• [DO THIS]:
Leaving the pictures out, print the lines from the first line of the listing through the line containing "scene.camera = cam", exactly as they read, and no others.

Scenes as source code
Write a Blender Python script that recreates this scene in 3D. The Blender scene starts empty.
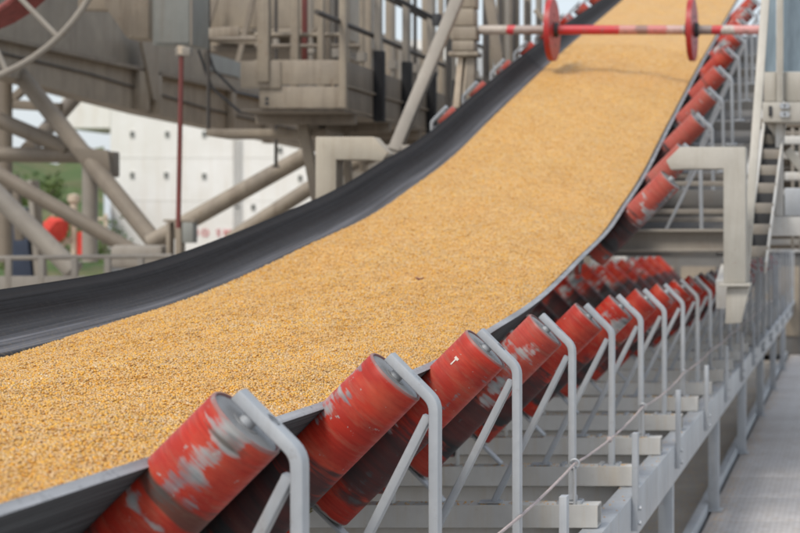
import bpy, bmesh, math, random
import numpy as np
from mathutils import Vector, Matrix, Euler
R = math.radians
random.seed(7)
rng = np.random.default_rng(7)
scene = bpy.context.scene
C = scene.collection

# ------------------------------------------------------------------ camera, sky, sun, exposure
EYE = 1.88                       # camera height above the walkway; it looks straight along the conveyor
cam_d = bpy.data.cameras.new("camera")
cam = bpy.data.objects.new("camera", cam_d); C.objects.link(cam)
cam.location = (0, 0, EYE); cam.rotation_euler = (R(90), 0, 0)
cam_d.sensor_width = 36; cam_d.lens = 90
cam_d.shift_x = -448 / 800; cam_d.shift_y = -30.5 / 800
cam_d.clip_start = .05; cam_d.clip_end = 2000
cam_d.dof.use_dof = True; cam_d.dof.focus_distance = 5.4; cam_d.dof.aperture_fstop = 6.0
scene.camera = cam

SUN_EL, SUN_AZ = R(52), R(205)   # azimuth clockwise from +Y: behind the camera, a little to its left
world = bpy.data.worlds.new("World"); scene.world = world; world.use_nodes = True
wn, wl = world.node_tree.nodes, world.node_tree.links
bg = wn["Background"]
sky = wn.new("ShaderNodeTexSky"); sky.sky_type = 'NISHITA'; sky.sun_disc = False
sky.sun_elevation = SUN_EL; sky.sun_rotation = SUN_AZ
sky.air_density = 1.0; sky.dust_density = 3.0; sky.ozone_density = 1.0
veil = wn.new("ShaderNodeMixRGB"); veil.inputs[0].default_value = .55      # thin bright cloud over the whole sky
veil.inputs[2].default_value = (8.6, 9.2, 9.8, 1)
wl.new(sky.outputs[0], veil.inputs[1]); wl.new(veil.outputs[0], bg.inputs[0])
bg.inputs[1].default_value = .115

sun_d = bpy.data.lights.new("sun", 'SUN'); sun_d.energy = 2.1; sun_d.angle = R(18); sun_d.color = (1, .95, .87)
sun = bpy.data.objects.new("sun", sun_d); C.objects.link(sun)
sdir = Vector((math.sin(SUN_AZ) * math.cos(SUN_EL), math.cos(SUN_AZ) * math.cos(SUN_EL), math.sin(SUN_EL)))
sun.rotation_euler = (-sdir).to_track_quat('-Z', 'Y').to_euler()
sun.location = (0, -5, 20)
vs = scene.view_settings
scene.display_settings.display_device = 'sRGB'
vs.view_transform = 'Standard'; vs.look = 'None'; vs.gamma = 1; vs.exposure = 0.16

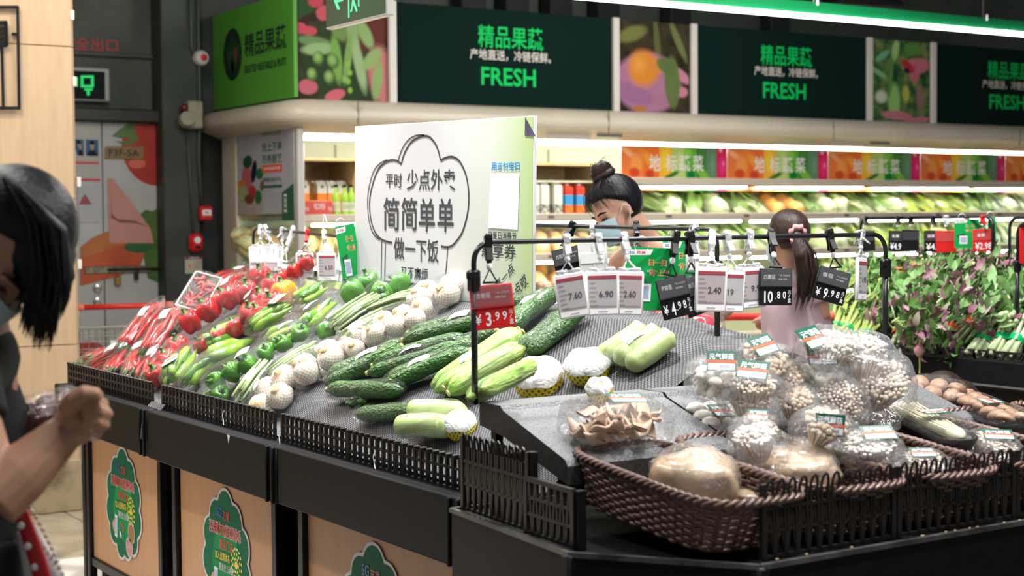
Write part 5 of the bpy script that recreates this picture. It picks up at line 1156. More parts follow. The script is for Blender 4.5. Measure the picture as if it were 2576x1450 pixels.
M_(2,'flat labelled bag at the front of the fourth basket, right',2490,1125,140,.04,seed=19,lab=-.1,lp=(.02,0,.06),flat_=.6)
M_('wrap','crumpled empty clear bag end beside the nearest wrapped bag',1885,1248,60,.0,seed=3,flat_=.6)
def traypack(label,A,B,lift,w,kind,lab=None,h=.03,up=None):
    a=on(A[0],A[1],Y=A[2]);b=on(B[0],B[1],Y=B[2]);x=(b-a).normalized();L=(b-a).length;z=V((-.25,-.45,.85));z=(z-x*z.dot(x)).normalized();y=z.cross(x)
    t=thing('mushroom_tray',label,'mushroom pack','mushroom trays on the stand',basis((a+b)/2,x,y,z))
    mb=MB();n=28;R0=ring(w*.8,L*.9,.4,n);R1=ring(w,L,.4,n);vs=[(x_,y_,-h) for x_,y_ in R0]+[(x_,y_,0) for x_,y_ in R1]+[(x_*.96,y_*.96,0) for x_,y_ in R1]+[(x_*.95,y_*.95,-h+.003) for x_,y_ in R0]
    mb.add((vs,[tuple(range(n))[::-1],tuple(range(3*n,4*n))]+[(k*n+i,k*n+(i+1)%n,(k+1)*n+(i+1)%n,(k+1)*n+i) for k in range(3) for i in range(n)]))
    obj('tray',mb,TRB,t,smooth='all');random.seed(len(label))
    if kind=='brown':
        nn=int(L/.05)
        for i in range(nn):
            for j in (-1,1): put(brn,t,-L/2+L*(i+.5)/nn,j*w*.2,.008,random.random()*6,random.uniform(-.5,.5),random.uniform(-.4,.4),w/.115,name='brown_mushroom')
    elif kind=='enoki':
        mb=MB()
        for i in range(60):
            yy=random.uniform(-w*.33,w*.33);zz=random.uniform(-.01,.015);mb.add(tube([(-L*.36+random.uniform(-.02,.01),yy,zz),(L*.05,yy*.8,zz),(L*.40,yy*.4,zz)],[.0022,.0022,.0025],5,False),1);mb.add(ball(.0045,.0045,.0045,(-L*.37+random.uniform(-.03,.01),yy,zz),6,4),0)
        mb.add(ball(L*.09,w*.2,.018,(L*.38,0,.003),12,8,1),1);obj('enoki_bunch',mb,[mat('enoki_white',(.80,.76,.62),.45),mat('enoki_stem',(.66,.62,.44),.4)],t,kind='stuff')
    elif kind=='btn':
        for i in range(9): put(btn,t,-L*.32+L*.32*(i%3),(-.03+.03*(i//3)),.008,i,random.uniform(-.6,.6),0,1.25,name='button_mushroom')
    obj('film',hull(L*1.0,w*1.0,.055,3,e=.45,jit=.05),None,t,TR(0,0,.002))
    if lab is not None: brandlabel(t,TR(lab[0],0,.031)@RZ(lab[1]),w*.62,w*.5)
    return t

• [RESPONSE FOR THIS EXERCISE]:
Write a Blender Python script that recreates this scene in 3D. The Blender scene starts empty.
import bpy, bmesh, math, random
import numpy as np
from mathutils import Vector, Matrix, Euler
R = math.radians
random.seed(7)
rng = np.random.default_rng(7)
scene = bpy.context.scene
C = scene.collection

# ------------------------------------------------------------------ camera, sky, sun, exposure
EYE = 1.88                       # camera height above the walkway; it looks straight along the conveyor
cam_d = bpy.data.cameras.new("camera")
cam = bpy.data.objects.new("camera", cam_d); C.objects.link(cam)
cam.location = (0, 0, EYE); cam.rotation_euler = (R(90), 0, 0)
cam_d.sensor_width = 36; cam_d.lens = 90
cam_d.shift_x = -448 / 800; cam_d.shift_y = -30.5 / 800
cam_d.clip_start = .05; cam_d.clip_end = 2000
cam_d.dof.use_dof = True; cam_d.dof.focus_distance = 5.4; cam_d.dof.aperture_fstop = 6.0
scene.camera = cam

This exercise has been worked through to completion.